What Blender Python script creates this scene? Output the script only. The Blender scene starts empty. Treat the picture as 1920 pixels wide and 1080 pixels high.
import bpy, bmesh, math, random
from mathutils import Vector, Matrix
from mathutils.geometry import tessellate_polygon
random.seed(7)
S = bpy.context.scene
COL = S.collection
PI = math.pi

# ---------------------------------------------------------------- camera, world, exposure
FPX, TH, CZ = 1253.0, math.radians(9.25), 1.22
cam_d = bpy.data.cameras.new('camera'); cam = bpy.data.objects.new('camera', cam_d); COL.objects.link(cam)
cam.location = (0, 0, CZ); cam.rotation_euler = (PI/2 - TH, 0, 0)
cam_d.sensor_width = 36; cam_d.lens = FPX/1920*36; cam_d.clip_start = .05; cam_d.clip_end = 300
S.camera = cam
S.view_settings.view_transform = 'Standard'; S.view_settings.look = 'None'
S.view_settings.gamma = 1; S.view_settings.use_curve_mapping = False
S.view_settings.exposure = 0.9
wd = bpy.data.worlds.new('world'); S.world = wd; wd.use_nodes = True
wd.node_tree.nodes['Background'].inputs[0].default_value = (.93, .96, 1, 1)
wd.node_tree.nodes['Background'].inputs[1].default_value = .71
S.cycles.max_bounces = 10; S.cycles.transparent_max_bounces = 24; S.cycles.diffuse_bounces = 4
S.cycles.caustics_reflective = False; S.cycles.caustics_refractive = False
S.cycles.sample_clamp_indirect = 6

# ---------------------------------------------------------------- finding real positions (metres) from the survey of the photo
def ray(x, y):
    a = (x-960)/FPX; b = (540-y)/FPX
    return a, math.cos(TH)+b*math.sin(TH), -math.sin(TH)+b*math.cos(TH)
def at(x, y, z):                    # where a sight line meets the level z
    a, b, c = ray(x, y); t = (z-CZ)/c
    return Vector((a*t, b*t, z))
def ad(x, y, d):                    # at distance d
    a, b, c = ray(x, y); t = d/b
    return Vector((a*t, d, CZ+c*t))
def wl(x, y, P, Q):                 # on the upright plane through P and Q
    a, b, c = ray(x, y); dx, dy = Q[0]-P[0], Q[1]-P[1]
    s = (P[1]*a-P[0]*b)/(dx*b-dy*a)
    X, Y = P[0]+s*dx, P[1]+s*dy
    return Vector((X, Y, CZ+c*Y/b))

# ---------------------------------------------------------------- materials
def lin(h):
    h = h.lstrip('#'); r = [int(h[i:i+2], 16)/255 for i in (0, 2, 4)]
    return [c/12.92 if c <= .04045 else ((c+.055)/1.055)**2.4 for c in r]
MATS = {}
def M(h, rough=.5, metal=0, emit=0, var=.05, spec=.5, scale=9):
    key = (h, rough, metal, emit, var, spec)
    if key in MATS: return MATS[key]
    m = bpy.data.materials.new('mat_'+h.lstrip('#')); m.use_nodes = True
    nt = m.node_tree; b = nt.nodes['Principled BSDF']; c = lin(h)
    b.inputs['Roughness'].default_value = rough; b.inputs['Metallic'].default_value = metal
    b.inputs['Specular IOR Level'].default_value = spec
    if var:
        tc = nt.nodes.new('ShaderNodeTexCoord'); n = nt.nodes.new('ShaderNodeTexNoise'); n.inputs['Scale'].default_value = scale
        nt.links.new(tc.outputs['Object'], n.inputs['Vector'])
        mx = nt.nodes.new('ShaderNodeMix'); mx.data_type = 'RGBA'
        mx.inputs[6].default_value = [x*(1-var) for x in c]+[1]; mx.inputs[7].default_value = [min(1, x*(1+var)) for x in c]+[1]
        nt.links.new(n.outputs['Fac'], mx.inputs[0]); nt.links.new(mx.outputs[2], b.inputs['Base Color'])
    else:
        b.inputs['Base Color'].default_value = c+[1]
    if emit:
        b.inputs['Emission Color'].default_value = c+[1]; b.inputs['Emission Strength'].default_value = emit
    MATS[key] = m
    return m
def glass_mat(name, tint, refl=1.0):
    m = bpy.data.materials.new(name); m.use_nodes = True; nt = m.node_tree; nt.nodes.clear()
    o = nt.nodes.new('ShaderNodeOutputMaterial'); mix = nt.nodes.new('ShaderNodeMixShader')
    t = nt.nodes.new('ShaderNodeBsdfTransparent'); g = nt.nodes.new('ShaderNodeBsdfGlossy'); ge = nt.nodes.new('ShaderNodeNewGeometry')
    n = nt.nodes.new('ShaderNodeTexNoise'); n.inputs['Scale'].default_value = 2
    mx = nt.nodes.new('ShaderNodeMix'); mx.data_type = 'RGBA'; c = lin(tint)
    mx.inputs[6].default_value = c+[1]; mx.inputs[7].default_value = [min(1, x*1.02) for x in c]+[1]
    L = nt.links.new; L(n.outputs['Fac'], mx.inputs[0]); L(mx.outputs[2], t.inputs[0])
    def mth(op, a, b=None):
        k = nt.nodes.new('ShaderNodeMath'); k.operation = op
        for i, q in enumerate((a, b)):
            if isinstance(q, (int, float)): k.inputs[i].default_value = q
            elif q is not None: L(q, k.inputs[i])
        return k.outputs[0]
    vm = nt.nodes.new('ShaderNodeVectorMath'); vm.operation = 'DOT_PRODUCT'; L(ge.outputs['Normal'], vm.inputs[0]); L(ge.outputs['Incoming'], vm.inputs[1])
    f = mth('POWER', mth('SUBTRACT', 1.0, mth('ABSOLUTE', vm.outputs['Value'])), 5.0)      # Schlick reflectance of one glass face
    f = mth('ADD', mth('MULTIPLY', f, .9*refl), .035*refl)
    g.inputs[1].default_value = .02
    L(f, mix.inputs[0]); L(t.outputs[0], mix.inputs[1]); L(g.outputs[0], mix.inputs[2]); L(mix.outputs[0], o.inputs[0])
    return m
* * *
» **TO BE DONE**
Tally the lines in this data that hold the word "scene" and state only the count.

» **FULL RESPONSE**
2